I distinctly remember reading a source (perhaps here on SDMB?) asserting that the number of “home invasions” that end up with someone’s drunk teenager getting shot or a dead spouse outnumber the ones where ski-masked thugs get dealt some street justice.

Regardless, I find the best way to deal with NRA types railing against some (usually imaginary) liberal that wants to take away all[ the guns in America by inviting them to consider what they, sometimes explicitly, state as their preferred alternative would accomplish - would you really feel safer if every American age 18 and up owned a gun, much less carried it in public?

We can all agree that, while it’s not a good idea to completely disarm the public, it would be an equally terrible idea to require that EVERY American carries a gun with them everywhere they go. Even with the logical restrictions on violent felons/the incarcerated, minors, the mentally incapable, etc. it should be clear that even those proposing that MORE gun ownership would somehow cause less gun violence would admit that. The ideal rate of gun ownership (and statutes on how, when, and where it is acceptable to carry them) is somewhere between 0 and 100%. Reasonable minds can disagree on where the various lines should be drawn, but in no way does suggesting light-to-moderate restrictions on gun ownership and use make one a fascist.

Well… that’s what some hardcore libertarians DO think would be a good idea. Not require because that would be absurd, but allow, yes. Presumably there would be a learning curve as the Darwin Award winners discovered the limitations of going armed. One would hope that after a generation or two people would be intimately familiar with what’s wise gun behavior and what is not. For now I’ll chalk up universal armament as a (currently?) unobtainable ideal.

It’s not as far off as you think, though, depending on where you live:

http://www.freerepublic.com/focus/news/1818862/posts

Not professional sources, I know, but a quick google on Kennesaw, Georgia will turn up lots of hits about the town’s controversial gun law.

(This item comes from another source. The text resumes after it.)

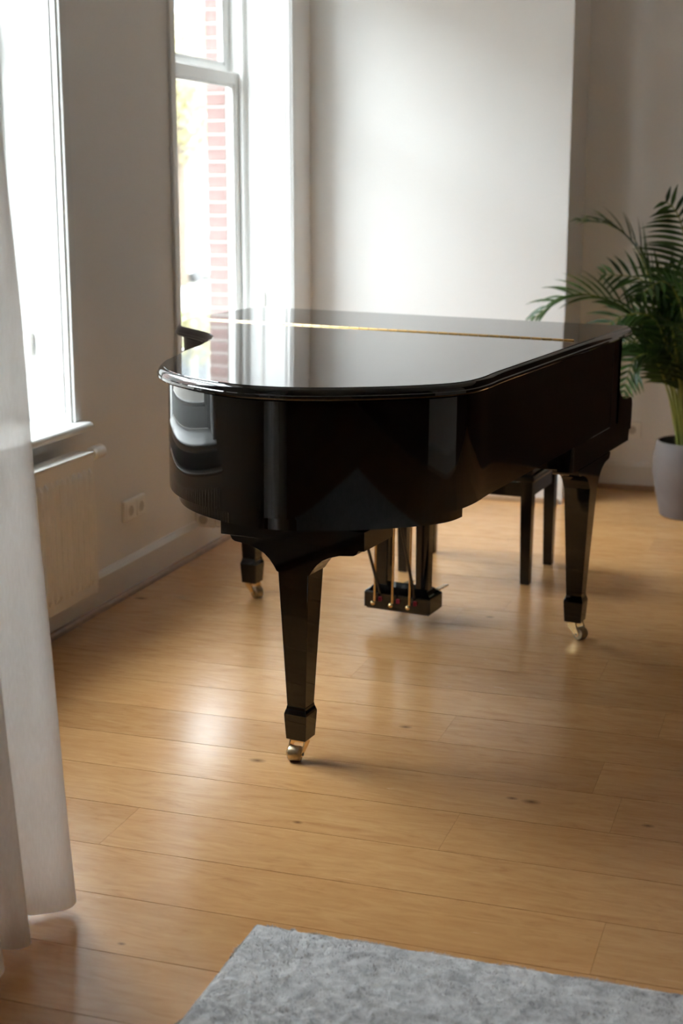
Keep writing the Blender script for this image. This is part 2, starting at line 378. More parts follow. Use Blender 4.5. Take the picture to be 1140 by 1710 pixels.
def outline(yb, rc=0.03):
    P = [(0.708, yb - rc), (0.708, HY), (0.708, -0.35), (0.708, -0.6)]
    c = catmull([(0.708, -0.6)] + tail + [(-0.728, HY + 0.03), (-0.742, 0.2), (-0.745, 0.33)], 5)[:-1]
    P += [tuple(p) for p in c[1:]]
    iL = min(range(len(P)), key=lambda i: abs(P[i][1] - HY) + (10 if P[i][0] > 0 else 0))
    P[iL] = (P[iL][0], HY)
    P += [(-0.745, 0.36), (-0.745, yb - rc)]
    P += [(-0.745 + rc - rc * math.cos(k * math.pi / 8), yb - rc + rc * math.sin(k * math.pi / 8)) for k in range(1, 5)]
    P += [(0.708 - rc + rc * math.sin(k * math.pi / 8), yb - rc + rc * math.cos(k * math.pi / 8)) for k in range(0, 4)]
    return P, 1, iL
def inset(P, d):
    n = len(P); out = []
    for i in range(n):
        a, b = Vector(P[i - 1]), Vector(P[(i + 1) % n]); t = (b - a)
        # prefer local normals averaged from both edges
        e1 = (Vector(P[i]) - a); e2 = (b - Vector(P[i])); e1 = e1.normalized() if e1.length > 1e-9 else e1; e2 = e2.normalized() if e2.length > 1e-9 else e2
        n1 = Vector((-e1.y, e1.x)); n2 = Vector((-e2.y, e2.x)); nn = (n1 + n2); nn = nn.normalized() if nn.length > 1e-6 else n1
        c = max(0.5, nn.dot(n1)); out.append(Vector(P[i]) - nn * (d / c))
    return out
LIDP, iR, iL = outline(0.595)
PROF = [(0.012, ZL - 0.031), (0.003, ZL - 0.030), (0.0, ZL - 0.026), (0.0, ZL - 0.020), (0.003, ZL - 0.018), (0.004, ZL - 0.0135), (0.008, ZL - 0.007), (0.0135, ZL - 0.0025), (0.015, ZL - 0.0022), (0.0165, ZL)]
lid_rings = [[(p.x, p.y, z) for p in inset(LIDP, d)] for d, z in PROF]
g = G(); g.rings([[(x, min(y, HY - 0.0006) if k in (0, iL - iR) else y, z) for k, (x, y, z) in enumerate(r[iR:iL + 1])] for r in lid_rings])
g.build('lid', LAC, piano, smooth=True)
g = G(); g.rings([[(x, max(y, HY + 0.0006), z) for (x, y, z) in (r[iL:] + r[:iR + 1])] for r in lid_rings])
g.build('lid_flap', LAC, piano, smooth=True)
# brass piano hinge
hinge = G().box(-0.647, 0.661, HY - 0.0075, HY + 0.0075, ZL, ZL + 0.0008).build('lid_hinge', M['brass'], piano)
proto = G().tube([(-0.0158, 0, 0), (0.0158, 0, 0)], 0.0026, 8).build('knuckle', M['brass'], hinge, smooth=True)
nk = 38
for k in range(nk):
    o = proto if k == 0 else proto.copy()
    if k: COL.objects.link(o)
    o.parent = hinge; o.location = (-0.647 + (k + 0.5) * 1.308 / nk, HY, ZL + 0.0018)
# rim: bent case wall
RIMP, _, _ = outline(0.554, 0.02)
rim_in = inset(RIMP, 0.028)
RB = 0.695
g = G(); g.rings([[(p.x, p.y, z) for p in inset(RIMP, 0.028 + d)] for d, z in ((0.0, RB), (0.0, RB + 0.01), (0.0, ZL - 0.038), (0.004, ZL - 0.034))])
g.build('rim', LAC, piano, smooth=True)
g = G(); g.rings([[(p.x, p.y, z) for p in inset(RIMP, 0.05)] for z in (ZL - 0.034, ZL - 0.031)]); g.build('lid_felt', M['rubber'], piano)
# bottom board under the tail
TB_ = [p for p in inset(RIMP, 0.052)]
tb = [p for p in TB_ if p.y < -0.86]
g = G(); g.rings([[(p.x, p.y, z) for p in tb] for z in (0.661, 0.664, RB)]); g.build('bottom_board', LAC, piano, smooth=True)
# under-frame beams
for (p0, p1) in (((-0.32, -0.2), (0.1, -0.95)), ((0.05, 0.0), (0.2, -0.95)), ((0.5, 0.0), (0.35, -0.95))):
    d = (Vector(p1) - Vector(p0)).normalized(); n = Vector((-d.y, d.x)) * 0.035; q = [Vector(p0) + n, Vector(p0) - n, Vector(p1) - n, Vector(p1) + n]
    g = G(); g.rings([[(c.x, c.y, z) for c in q] for z in (RB - 0.035, RB + 0.001)]); g.build('beam', M['satin'], piano)
# key bed, arms, key slip, fallboard
KB = 0.611; XRr, XLl = 0.6788, -0.7158
G().box(XLl + 0.03, XRr - 0.03, 0.04, 0.67, KB + 0.004, RB + 0.001).build('key_bed', LAC, piano, bevel=0.003)
arm = [(0.032, KB), (0.688, KB), (0.697, KB + 0.037), (0.718, KB + 0.037), (0.720, 0.738), (0.712, 0.756), (0.697, 0.764), (0.64, 0.765), (0.605, 0.768), (0.585, 0.776), (0.562, 0.793), (0.545, 0.812), (0.533, 0.835), (0.525, 0.865), (0.523, 0.89), (0.527, 0.93), (0.529, ZL - 0.034), (0.44, ZL - 0.034), (0.44, RB - 0.0005), (0.032, RB - 0.0005)]
for (x0, x1) in ((XRr - 0.05, XRr + 0.0024), (XLl - 0.0024, XLl + 0.05)):
    G().prism(arm, 'x', x0, x1).build('arm', LAC, piano, bevel=0.001, seg=1)
G().box(XLl + 0.05, XRr - 0.05, 0.655, 0.69, KB + 0.037, 0.73).build('key_slip', LAC, piano, bevel=0.003)
fb = [(0.43, 0.70), (0.60, 0.70), (0.60, 0.722), (0.555, 0.745), (0.515, 0.79), (0.497, 0.85), (0.488, 0.93), (0.43, 0.93)]
G().prism(fb, 'x', XLl + 0.05, XRr - 0.05).build('fallboard', LAC, piano, bevel=0.003)
# little bumpers between rim and lid on the straight side
for y in (-0.36, 0.02):
    G().box(XRr, XRr + 0.012, y - 0.012, y + 0.012, ZL - 0.036, ZL - 0.030).build('lid_bumper', M['brass_old'], piano)

def ring_sq(s, z, cx=0, cy=0): return [(cx - s, cy - s, z), (cx + s, cy - s, z), (cx + s, cy + s, z), (cx - s, cy + s, z)]
def leg(cx, cy, along, caster_dir, wheel_off):
    zf = floor_z(cx, cy)
    body = G().rings([ring_sq(s, z, cx, cy) for s, z in ((0.0265, 0.150 + zf), (0.0435, 0.527))])
    L = body.build('leg', LAC, piano, bevel=0.0025)
    st = [(0.0275, 0.060), (0.0285, 0.062), (0.0325, 0.126), (0.0325, 0.131), (0.0305, 0.138), (0.028, 0.145), (0.0268, 0.153)]
    G().rings([ring_sq(s, z + zf, cx, cy) for s, z in st]).build('foot_block', LAC, L, bevel=0.0015)
    half = [(0.044, 0.524), (0.047, 0.526), (0.056, 0.540), (0.068, 0.555), (0.083, 0.568), (0.104, 0.578), (0.130, 0.586), (0.168, 0.590), (0.176, 0.594), (0.181, 0.603), (0.185, 0.6105)]
    poly = [(u, z) for u, z in half] + [(-u, z) for u, z in half[::-1]]
    g = G()
    if along == 'x': g.prism([(cx - 0.0 + u, z) for u, z in poly], 'y', cy - 0.0437, cy + 0.0437)
    else: g.prism([(cy + u, z) for u, z in poly], 'x', cx - 0.0437, cx + 0.0437)
    g.build('corbel', LAC, L)
    if along == 'x':
        G().box(cx - 0.203, cx + 0.203, cy - 0.055, cy + 0.12, 0.608, 0.657).build('mounting_plate', LAC, L, bevel=0.0006, seg=1)
    # brass caster
    wx, wy = wheel_off; ca, sa = math.cos(caster_dir), math.sin(caster_dir); wz = 0.0215 + floor_z(wx, wy)
    ax = Vector((ca, sa, 0)); f_ = Vector((wx - cx, wy - cy, 0))
    c = Vector((wx, wy, wz)); w2 = 0.0165
    G().tube([c - ax * w2, c - ax * (w2 - 0.002), c - ax * (w2 - 0.004), c + ax * (w2 - 0.004), c + ax * (w2 - 0.002), c + ax * w2], [0.0185, 0.0205, 0.0213, 0.0213, 0.0205, 0.0185], 28).build('caster_wheel', M['brass_old'], L, smooth=True)
    G().tube([c - ax * 0.0235, c + ax * 0.0235], 0.0045, 10).build('axle', M['brass_old'], L, smooth=True)
    top = Vector((cx, cy, 0.060 + zf)); g = G()
    G().rings([ring_sq(0.022, 0.0565 + zf, cx, cy), ring_sq(0.022, 0.0605 + zf, cx, cy)]).build('caster_plate', M['brass'], L, bevel=0.001, seg=1)
    up_ = Vector((0, 0, 1))
    for s in (-1, 1):
        a0 = c + ax * (s * 0.0195); b0 = top + ax * (s * 0.0195) - up_ * 0.004
        d = (b0 - a0).normalized(); n = ax.cross(d).normalized(); t_ = ax * 0.0018
        q = [a0 - n * 0.005 - d * 0.007, a0 + n * 0.005 - d * 0.007, a0 + n * 0.0085 - d * 0.001, a0 + n * 0.011 + d * 0.012, b0 + n * 0.019, b0 - n * 0.019, a0 - n * 0.011 + d * 0.012, a0 - n * 0.0085 - d * 0.001]
        g.rings([[p - t_ for p in q], [p + t_ for p in q]])
    g.rings([[top + ax * (sx * 0.0213) + ax.cross(up_) * (sy * 0.019) - up_ * 0.0075 for sx, sy in ((-1, -1), (1, -1), (1, 1), (-1, 1))], [top + ax * (sx * 0.0213) + ax.cross(up_) * (sy * 0.019) - up_ * 0.003 for sx, sy in ((-1, -1), (1, -1), (1, 1), (-1, 1))]])
    g.build('caster_fork', M['brass'], L)
leg(0.298, -1.066, 'x', math.radians(8), (0.293, -1.088))
leg(0.640, 0.268, 'y', math.radians(68), (0.664, 0.258))
leg(-0.568, 0.235, 'y', math.radians(62), (-0.548, 0.236))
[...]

Note that this is a town of some 30,000 people - it’s a bit more systematic than the citizens of some neighborhood watch signing a blood pact around somebody’s backyard pool that they would all go buy a gun the next day.

The wiki states that there are exemptions for the impoverished, mentally unstable, felons, and those who “oppose maintaining firearms as a result of beliefs or religious doctrine:” i.e. anyone who doesn’t want to buy/own a gun, basically, and I can’t find any examples of citizens faced with legal action for failing to comply with the law, so in reality it seems no different than any of the various silly unenforced laws still found in the codes of some states - no sex with your wife on a Tuesday (in the shower!), and such. Regardless, it’s still surprising to me.

As to whether or not the law (in “effect” since 1982) has had any tangible effect on violent crime (and gun crime in particular), well, that’s a bit murkier.

As mentioned earlier in the thread, a variety of guns are legal in many, I think most, countries, despite lack of a second amendment. Saying that without the second amendment our guns are outlawed is the kind of wild exaggeration I would expect from a politician, rather than from a Straight Dope Charter Member :wink:

All it takes is a swing of one vote on the Supreme Court, and the second amendment goes back to being pretty close to a nullity. Even with the current Supreme Court, it may be that the type of carry permit regulations found in New York City, where it is quite difficult to get one, would be upheld.

Demography is destiny. And that destiny is nationally long-run favorable for the Democrats. This doesn’t mean someone is going to come and grab your guns. But it does make it likely that our poorly worded second amendment will go back to being a nullity, and without any need for repeal.